Stanley Wellington Finch (July 20, 1872 – 22 November 1951) was the first director of the Bureau of Investigation (1908–1912), which would eventually become the FBI. He would soon retire from office.

Finch was born in Monticello, New York, in 1872. He became a clerk in the United States Department of Justice, where he worked off and on for almost 40 years. Finch rose from the position of clerk to that of chief examiner between 1893 and 1908. It was only while working in the Justice Department that Finch earned his LL.B degree (1908), followed by an LL.M degree (1909) from what is now The George Washington University Law School. He was admitted to the Washington, DC bar in 1911.

531 T Street. N.W.
Former Washington, D.C. residence (left) of Stanley Finch

Previously when the Justice Department needed to investigate a crime it would borrow Secret Service personnel from the Treasury Department. As chief examiner, Finch advocated setting up a squad of detectives within the Justice Department.

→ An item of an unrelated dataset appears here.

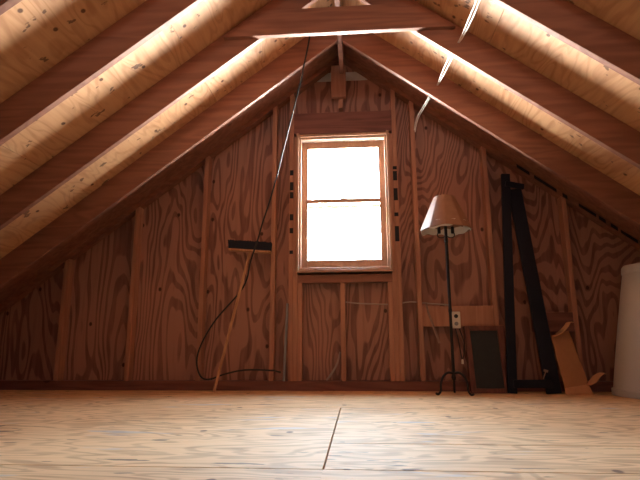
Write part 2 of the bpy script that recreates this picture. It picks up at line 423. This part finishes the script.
# ------------------------------------------------------------------ broom
hl, hr = Vector((-1.090, 4.118, 1.187)), Vector((-.730, 4.118, 1.158))
d = (hr - hl).normalized(); upv = Vector((0, 0, 1)); mid = (hl + hr) / 2
foot = Vector((-1.115, 3.90, .012)); topj = mid + Vector((0, 0, -.035))
br = thing('push_broom', 'push broom leaning upside down on the wall, navy bristles up', 'broom', tuple(foot))
finish(tube([foot, topj], .0115, 10), 'broom_handle', M_HANDLE, br, smooth=True)
finish(beam(hl + upv * -.030, hr + upv * -.030, .055, .020), 'broom_block', M_HANDLE, br, bevel=.004)
bm = bmesh.new()
n = 44
for i in range(n):
    for j in range(3):
        c = hl.lerp(hr, (i + .5) / n) + Vector((0, (j - 1) * .017, 0)); sp = (i / (n - 1) - .5) * .012
        add_tube(bm, [c + Vector((0, 0, -.0195)), c + Vector((sp, (j - 1) * .004, .052 + random.uniform(-.004, .004)))], [.0052, .0062], 5)
finish(bm, 'bristles', M_BRISTLE, br)

# ------------------------------------------------------------------ black cord
cp = [(-.335, 3.565, 2.86), (-.352, 3.565, 2.74), (-.378, 3.570, 2.60), (-.405, 3.595, 2.495), (-.43, 3.645, 2.42), (-.565, 3.92, 2.13), (-.715, 4.085, 1.667), (-.800, 4.075, 1.37), (-.835, 4.060, 1.22), (-.885, 4.045, 1.05), (-.955, 4.10, .836), (-1.18, 4.10, .567), (-1.300, 4.12, .366), (-1.329, 4.12, .23), (-1.291, 4.11, .12), (-1.215, 4.10, .094), (-1.086, 4.10, .136), (-.923, 4.11, .167), (-.72, 4.12, .163), (-.68, 4.12, .158), (-.635, 4.12, .148)]
tag(finish(tube(spline(cp, 7), .0068, 8), 'power_cord', M_BLACK, smooth=True), 'black power cord drooping from the roof past the broom to the floor', 'cord')

# ------------------------------------------------------------------ small things on the wall
tag(finish(tube([(-.612, 4.13, .078), (-.592, 4.155, .70)], .0105, 8), 'thin_rod', M_GREYROD, smooth=True), 'thin grey rod standing upright just left of the window studs', 'rod')
tag(finish(tube(spline([(-.275, 4.215, .078), (-.235, 4.225, .13), (-.187, 4.235, .21), (-.160, 4.24, .305)], 6), .0105, 6, .5), 'curved_strip', M_DULL, smooth=True), 'thin curved pale strip leaning below the window by the middle cripple stud', 'strip')
tag(finish(tube(spline([(-.112, 4.215, .712), (.0, 4.22, .70), (.12, 4.218, .694), (.235, 4.216, .69), (.32, 4.216, .694), (.42, 4.216, .708), (.52, 4.216, .70), (.60, 4.205, .690), (.67, 4.18, .684), (.735, 4.160, .676)], 6), .0055, 8), 'wall_cable', M_DULL, smooth=True), 'white cable running level through the studs below the window sill', 'cable')
tag(finish(tube(spline([(.545, 4.155, .690), (.56, 4.150, .62), (.59, 4.150, .52), (.628, 4.150, .40), (.636, 4.150, .372)], 5), [.010] * 5 + [.0125] * 15 + [.012], 8, .6), 'hanging_strap', M_STRIP, smooth=True), 'dull grey strap hanging from the white cable left of the lamp', 'strap')
ou = thing('wall_outlet', 'cream wall outlet with dark sockets on the blocking board', 'outlet', (.778, 4.172, .49))
finish(box(.744, .812, 4.150, 4.172, .489, .622), 'cover_plate', M_WHITE, ou, bevel=.003)
for zc in (.585, .525):
    s_ = lathe([(.001, 0), (.016, 0), (.016, .004), (.001, .004)], (0, 0, 0), 14, cap=False)
    bmesh.ops.transform(s_, matrix=Matrix.Translation((.778, 4.1495, zc)) @ Matrix.Rotation(R(90), 4, 'X'), verts=s_.verts)
    tag(finish(s_, 'socket', M_BLACK if zc > .55 else M_GREYROD, ou), 'dark socket' if zc > .55 else 'grey socket')
wr = thing('loose_wires', 'pair of loose wires ending in a pale cap below the outlet', 'wire', (.80, 4.15, .21))
finish(tube(spline([(.770, 4.160, .487), (.785, 4.145, .40), (.797, 4.145, .30), (.806, 4.145, .245)], 5), .0035, 6), 'wire', M_BLACK, wr, smooth=True)
finish(tube(spline([(.800, 4.160, .487), (.828, 4.145, .38), (.822, 4.145, .29), (.810, 4.145, .245)], 5), .0035, 6), 'wire', M_BLACK, wr, smooth=True)
finish(lathe([(.004, .035), (.008, .03), (.010, .0), (.006, -.002)], (.808, 4.145, .213), 10), 'wire_cap', M_WHITE, wr, smooth=True)

# ------------------------------------------------------------------ cables through the right rafters
for dx, lab in ((0, 'white electrical cable through the right rafters, upper of the pair'), (.017, 'white electrical cable through the right rafters, lower of the pair')):
    q = [(.515 + dx * .3, 4.165, 2.20 - dx), (.530 + dx * .8, 4.10, 2.28), (.575 + dx * .9, 3.90, 2.315), (.622 + dx * .4, 3.62, 2.315), (.632 + dx * .4, 3.58, 2.312), (.634 + dx, 3.40, 2.30 - dx * .4), (.648 + dx, 3.15, 2.285 - dx * .6), (.668 + dx * .4, 2.98, 2.272), (.676 + dx * .6, 2.90, 2.27 - dx * .3), (.690 + dx, 2.70, 2.275 - dx * .5), (.70 + dx, 2.50, 2.28), (.705 + dx * .4, 2.38, 2.285), (.705, 2.30, 2.285), (.70 + dx, 2.0, 2.28), (.70, 1.76, 2.285)]
    tag(finish(tube(spline(q, 5), .0044, 7), 'electrical_cable', M_CABLE, smooth=True), lab, 'cable', 'white cables through the right rafters')

# ------------------------------------------------------------------ floor lamp
lx, ly = .690, 3.90
lamp = thing('floor_lamp', 'black iron floor lamp with a worn brown cone shade', 'lamp', (lx, ly, 0))
pole = finish(lathe([(.008, .135), (.011, .14), (.011, .19), (.0115, .20), (.0115, .60), (.014, .605), (.014, .625), (.0115, .63), (.0115, 1.14), (.015, 1.145), (.015, 1.17), (.0115, 1.18), (.0115, 1.30)], (lx, ly, 0), 12), 'pole', M_IRON, lamp, smooth=True)
NF = 10
def shade_bm():
    bm = bmesh.new(); seg = NF * 4
    def ringpts(r, z, wav=0.0):
        out = []
        for k in range(seg):
            a = 2 * math.pi * k / seg + R(9); fa = 2 * math.pi / NF
            la = ((a - R(9)) % fa) - fa / 2; rr = r * math.cos(fa / 2) / math.cos(la) * .5 + r * .5
            zz = z + wav * (math.sin(a * 3.0 + .6) + .7 * math.sin(a * 7.0 + 1.1))
            out.append(bm.verts.new((lx + rr * math.cos(a), ly + rr * math.sin(a), zz)))
        return out
    rings = [ringpts(.203, 1.238, .005), ringpts(.198, 1.252, .003), ringpts(.165, 1.325), ringpts(.120, 1.425), ringpts(.084, 1.506, .0015),
             ringpts(.080, 1.506, .0015), ringpts(.116, 1.425), ringpts(.161, 1.325), ringpts(.194, 1.253, .003), ringpts(.199, 1.238, .005)]
    for i in range(len(rings)):
        A, B = rings[i], rings[(i + 1) % len(rings)]
        for k in range(seg): bm.faces.new((A[k], A[(k + 1) % seg], B[(k + 1) % seg], B[k]))
    return bm
shd = finish(shade_bm(), 'lamp_shade', M_SHADE, lamp)
bm = bmesh.new()    # pale torn lining showing along the hem
seg = 60
top_, bot_ = [], []
for k in range(seg):
    a = 2 * math.pi * k / seg
    top_.append((lx + .176 * math.cos(a), ly + .176 * math.sin(a), 1.292)); r = .190
    bot_.append((lx + r * math.cos(a), ly + r * math.sin(a), 1.236 + .010 * math.sin(a * 4 + .4) + .007 * math.sin(a * 9)))
T = [bm.verts.new(p) for p in top_]; B = [bm.verts.new(p) for p in bot_]
T2 = [bm.verts.new((lx + (p[0] - lx) * .985, ly + (p[1] - ly) * .985, p[2])) for p in top_]; B2 = [bm.verts.new((lx + (p[0] - lx) * .985, ly + (p[1] - ly) * .985, p[2])) for p in bot_]
for k in range(seg):
    j = (k + 1) % seg
    bm.faces.new((T[k], T[j], B[j], B[k])); bm.faces.new((T2[k], B2[k], B2[j], T2[j])); bm.faces.new((B[k], B[j], B2[j], B2[k])); bm.faces.new((T[k], T2[k], T2[j], T[j]))
tag(finish(bm, 'shade_lining', M_LINING, shd), 'pale torn lining along the hem')
bm = tube([(lx - .083, ly, 1.492), (lx + .083, ly, 1.492)], .003, 6); add_tube(bm, [(lx, ly - .083, 1.492), (lx, ly + .083, 1.492)], .003, 6)
add_tube(bm, [(lx, ly, 1.29), (lx, ly, 1.50)], .004, 6)
finish(bm, 'shade_holder', M_IRON, lamp)
tag(finish(lathe([(.003, 1.493), (.012, 1.497), (.014, 1.505), (.008, 1.515), (.003, 1.519)], (lx, ly, 0), 12), 'finial', M_LINING, lamp, smooth=True), 'pale finial')
for sg in (-1, 1):     # scrolled brackets with candle sockets under the shade
    q = [(lx + sg * .010, ly, 1.190), (lx + sg * .030, ly, 1.180), (lx + sg * .052, ly, 1.182), (lx + sg * .066, ly, 1.196), (lx + sg * .062, ly, 1.214), (lx + sg * .048, ly, 1.218)]
    b_ = finish(tube(spline(q, 5), .0042, 7), 'scroll_bracket', M_IRON, lamp, smooth=True)
    finish(lathe([(.006, 1.212), (.013, 1.216), (.013, 1.262), (.010, 1.267)], (lx + sg * .052, ly, 0), 12), 'bulb_socket', M_IRON, b_, smooth=True)
for k in range(3):
    a = R(200 + 120 * k); dx, dy = math.cos(a), math.sin(a)
    q = [(lx + dx * .008, ly + dy * .008, .155), (lx + dx * .045, ly + dy * .045, .160), (lx + dx * .085, ly + dy * .085, .135), (lx + dx * .108, ly + dy * .108, .085), (lx + dx * .112, ly + dy * .112, .035), (lx + dx * .132, ly + dy * .132, .010), (lx + dx * .152, ly + dy * .152, .016)]
    finish(tube(spline(q, 5), .0085, 8), 'leg', M_IRON, lamp, smooth=True)
finish(lathe([(.004, .10), (.013, .108), (.018, .125), (.013, .142), (.010, .15)], (lx, ly, 0), 14), 'hub', M_IRON, lamp, smooth=True)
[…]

Attorney General Charles Joseph Bonaparte created a Special Agent force, and gave oversight of the force, later named the Bureau of Investigation (BOI), to Finch. Thus he created what would become the FBI.

From 1913 to the 1930s, Finch alternated between private employment—primarily in the novelty manufacturing business—and positions in the Department of Justice. He finally retired from the Department of Justice in 1940.